Reality is that the dock never has boats tided off in 15 years i think i have only seen two boats tie off and in fact its much too high for most boats.

The problem is there are the odd diver who acts badly but the dock is typically littered with swimmers and teens who leave crap all over the place.

Yes i agree that the classes being held need to be more orgazied and remember they are "Out of towners" which the locals can tell due to the lack of town stickers in the windows. Many of the beaches in town require a permit to park at or enter for free so the lack of this permit tells locals that the divers are out of towners.

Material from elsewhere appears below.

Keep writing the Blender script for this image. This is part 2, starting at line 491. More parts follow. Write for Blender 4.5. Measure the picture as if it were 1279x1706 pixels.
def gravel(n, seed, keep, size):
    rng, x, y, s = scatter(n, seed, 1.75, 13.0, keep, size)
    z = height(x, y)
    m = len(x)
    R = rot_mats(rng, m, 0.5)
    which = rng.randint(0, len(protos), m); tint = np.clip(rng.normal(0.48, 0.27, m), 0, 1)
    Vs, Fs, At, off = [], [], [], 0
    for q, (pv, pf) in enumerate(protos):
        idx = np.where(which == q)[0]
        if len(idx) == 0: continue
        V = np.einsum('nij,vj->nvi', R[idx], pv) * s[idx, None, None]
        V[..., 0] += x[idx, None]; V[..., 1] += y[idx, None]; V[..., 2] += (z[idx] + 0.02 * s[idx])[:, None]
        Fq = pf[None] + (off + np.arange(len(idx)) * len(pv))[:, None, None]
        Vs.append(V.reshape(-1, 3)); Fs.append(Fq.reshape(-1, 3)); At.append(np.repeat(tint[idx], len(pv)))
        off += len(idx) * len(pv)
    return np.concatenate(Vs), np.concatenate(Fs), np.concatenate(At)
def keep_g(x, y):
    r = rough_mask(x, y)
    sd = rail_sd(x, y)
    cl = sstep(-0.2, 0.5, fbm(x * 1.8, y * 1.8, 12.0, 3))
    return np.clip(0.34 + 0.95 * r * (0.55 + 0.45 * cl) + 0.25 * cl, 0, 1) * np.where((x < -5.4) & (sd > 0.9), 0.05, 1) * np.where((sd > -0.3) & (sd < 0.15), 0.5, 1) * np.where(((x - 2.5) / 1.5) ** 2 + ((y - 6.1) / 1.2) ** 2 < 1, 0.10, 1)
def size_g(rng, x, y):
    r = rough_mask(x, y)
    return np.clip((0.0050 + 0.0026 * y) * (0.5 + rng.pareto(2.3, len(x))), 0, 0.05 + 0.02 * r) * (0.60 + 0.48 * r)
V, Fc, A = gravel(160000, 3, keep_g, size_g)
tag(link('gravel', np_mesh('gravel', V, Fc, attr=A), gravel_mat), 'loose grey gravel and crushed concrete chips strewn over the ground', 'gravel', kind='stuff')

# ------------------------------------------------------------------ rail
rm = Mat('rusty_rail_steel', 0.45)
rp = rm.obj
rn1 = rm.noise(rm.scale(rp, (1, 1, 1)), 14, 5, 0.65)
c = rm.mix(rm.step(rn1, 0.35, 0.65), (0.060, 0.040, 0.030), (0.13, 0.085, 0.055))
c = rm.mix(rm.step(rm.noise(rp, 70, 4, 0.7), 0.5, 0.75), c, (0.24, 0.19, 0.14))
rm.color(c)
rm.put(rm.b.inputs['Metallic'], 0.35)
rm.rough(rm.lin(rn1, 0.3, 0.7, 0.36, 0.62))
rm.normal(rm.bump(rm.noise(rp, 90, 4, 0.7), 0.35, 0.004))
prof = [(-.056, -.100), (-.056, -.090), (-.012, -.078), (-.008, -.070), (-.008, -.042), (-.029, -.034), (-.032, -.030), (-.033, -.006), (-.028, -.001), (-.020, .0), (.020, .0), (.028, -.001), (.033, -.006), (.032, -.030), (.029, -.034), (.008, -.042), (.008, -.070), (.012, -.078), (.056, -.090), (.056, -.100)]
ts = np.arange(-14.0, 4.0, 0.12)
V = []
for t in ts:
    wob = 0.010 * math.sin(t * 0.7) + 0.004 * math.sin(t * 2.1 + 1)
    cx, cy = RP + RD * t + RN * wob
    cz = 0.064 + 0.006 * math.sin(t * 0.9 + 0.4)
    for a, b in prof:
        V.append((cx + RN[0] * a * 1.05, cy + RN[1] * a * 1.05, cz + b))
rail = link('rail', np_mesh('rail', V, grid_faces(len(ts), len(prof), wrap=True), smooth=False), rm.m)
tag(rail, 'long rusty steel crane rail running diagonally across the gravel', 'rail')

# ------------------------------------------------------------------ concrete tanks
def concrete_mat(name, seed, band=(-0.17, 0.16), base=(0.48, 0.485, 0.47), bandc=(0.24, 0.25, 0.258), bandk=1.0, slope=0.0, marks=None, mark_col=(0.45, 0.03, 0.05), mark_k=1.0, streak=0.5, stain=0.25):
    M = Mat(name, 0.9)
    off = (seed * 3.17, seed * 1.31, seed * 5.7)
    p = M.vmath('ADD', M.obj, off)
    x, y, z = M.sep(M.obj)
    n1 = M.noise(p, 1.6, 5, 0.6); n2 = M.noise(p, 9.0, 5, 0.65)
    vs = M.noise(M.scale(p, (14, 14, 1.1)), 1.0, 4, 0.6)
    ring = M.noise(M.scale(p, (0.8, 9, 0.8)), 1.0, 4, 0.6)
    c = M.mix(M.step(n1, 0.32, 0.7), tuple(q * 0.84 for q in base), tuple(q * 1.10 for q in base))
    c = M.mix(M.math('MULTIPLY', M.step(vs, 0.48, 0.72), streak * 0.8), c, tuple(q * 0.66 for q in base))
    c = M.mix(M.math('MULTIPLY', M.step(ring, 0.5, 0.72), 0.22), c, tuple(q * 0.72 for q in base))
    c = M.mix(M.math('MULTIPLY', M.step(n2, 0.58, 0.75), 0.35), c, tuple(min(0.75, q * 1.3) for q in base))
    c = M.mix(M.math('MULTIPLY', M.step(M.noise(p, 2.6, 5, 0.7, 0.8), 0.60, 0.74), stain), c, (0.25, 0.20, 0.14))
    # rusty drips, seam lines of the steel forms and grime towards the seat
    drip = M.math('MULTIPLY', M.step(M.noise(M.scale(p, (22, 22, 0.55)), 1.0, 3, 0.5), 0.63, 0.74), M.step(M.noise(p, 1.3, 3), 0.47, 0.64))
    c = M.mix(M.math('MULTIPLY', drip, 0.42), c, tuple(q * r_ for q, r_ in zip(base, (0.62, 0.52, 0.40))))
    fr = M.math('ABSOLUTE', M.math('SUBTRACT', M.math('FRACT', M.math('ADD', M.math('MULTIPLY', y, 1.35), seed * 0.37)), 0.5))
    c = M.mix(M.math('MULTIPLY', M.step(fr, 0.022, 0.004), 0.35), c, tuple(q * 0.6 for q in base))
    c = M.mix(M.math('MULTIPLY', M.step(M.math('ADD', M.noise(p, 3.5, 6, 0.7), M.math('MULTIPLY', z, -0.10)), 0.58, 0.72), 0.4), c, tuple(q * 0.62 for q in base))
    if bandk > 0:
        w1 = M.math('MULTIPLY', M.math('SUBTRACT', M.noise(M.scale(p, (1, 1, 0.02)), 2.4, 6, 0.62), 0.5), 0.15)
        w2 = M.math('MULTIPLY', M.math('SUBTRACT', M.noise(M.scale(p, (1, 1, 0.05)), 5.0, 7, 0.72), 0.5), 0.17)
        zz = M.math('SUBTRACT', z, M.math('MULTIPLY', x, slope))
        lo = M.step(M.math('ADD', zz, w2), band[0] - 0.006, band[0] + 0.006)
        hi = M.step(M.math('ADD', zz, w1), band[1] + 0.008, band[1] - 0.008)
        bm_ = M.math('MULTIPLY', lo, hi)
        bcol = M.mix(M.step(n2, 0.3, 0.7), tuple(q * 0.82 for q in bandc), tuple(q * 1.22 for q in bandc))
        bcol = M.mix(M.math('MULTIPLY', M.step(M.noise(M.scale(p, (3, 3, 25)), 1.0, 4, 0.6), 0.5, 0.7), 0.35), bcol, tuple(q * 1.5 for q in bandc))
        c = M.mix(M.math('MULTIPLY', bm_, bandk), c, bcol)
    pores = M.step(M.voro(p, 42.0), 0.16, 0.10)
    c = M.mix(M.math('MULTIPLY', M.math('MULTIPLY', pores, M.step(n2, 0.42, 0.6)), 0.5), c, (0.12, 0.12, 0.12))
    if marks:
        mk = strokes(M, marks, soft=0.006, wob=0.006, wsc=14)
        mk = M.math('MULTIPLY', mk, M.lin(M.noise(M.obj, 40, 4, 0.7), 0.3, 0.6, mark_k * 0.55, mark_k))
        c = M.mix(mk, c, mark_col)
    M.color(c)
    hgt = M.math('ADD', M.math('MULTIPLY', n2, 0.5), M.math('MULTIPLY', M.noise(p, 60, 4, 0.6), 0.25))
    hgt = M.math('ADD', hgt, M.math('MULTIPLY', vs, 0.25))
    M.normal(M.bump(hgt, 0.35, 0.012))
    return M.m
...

We dive this location atleast 3 times a week.. You can not go here in the summer with out finding cars parked all over the place being that there is only parking for about 10 cars and yet there are some times 20-30 divers onsite, mixed with Fishermen and family / locals swimming.

Now our team gears up at our cars and walk in via the beach and swim out and around the dock to stay clear of the fishing line.. However on weekends the dock is littered with dive gear from classes and students dragging down huge totes full of gear and stuff first thing in the morning leaving next to no room for anyone eles showing up mid day to enjoy the location.
 
Now, of course, what's the other side of the story? Typical reporting, only shows one side of the story.

Not wanting to stick up for the divers who truly are rude and obnoxious, but if 1 is like that, and there are 100 there, you can't label the other 99 like that. Newspapers do it all the time though.


Who actually saw these divers acting this way?
I'd really need an eye witness to buy this story.
Sounds more like a scipted scene from a motorcycle gang movie.
 
Being a 15 year summer resident now of the town. It has been nothing but an issue more along the lines of the two or three homes in the area and not the actual town.

Now our team gears up at our cars and walk in via the beach and swim out and around the dock to stay clear of the fishing line.. However on weekends the dock is littered with dive gear from classes and students dragging down huge totes full of gear and stuff first thing in the morning leaving next to no room for anyone eles showing up mid day to enjoy the location.

Thanks for this eyewitness report, Michael. I wonder if the councilor lives in one of those homes.....

I did that gear up and walk down thing, too. I think than that the dive shops need to step up to the plate and have students learn to gear up at their cars, not the dock. That would be a good start.
 
Thanks for this eyewitness report, Michael. I wonder if the councilor lives in one of those homes.....

I did that gear up and walk down thing, too. I think than that the dive shops need to step up to the plate and have students learn to gear up at their cars, not the dock. That would be a good start.

I must say that there are a couple of shops i have seen who do.. That is have there students gear up and walk in at the beach area. Not only do we find this easier but safer, giving you the opertunity to get into the water to get our gear sorted and dive plan organzied while protected from the dock. Being on the south side of the dock you can get into 6 feet of water before the dock ends and you can stay 100 yards away from the dock avoiding any fishing line or swimmers.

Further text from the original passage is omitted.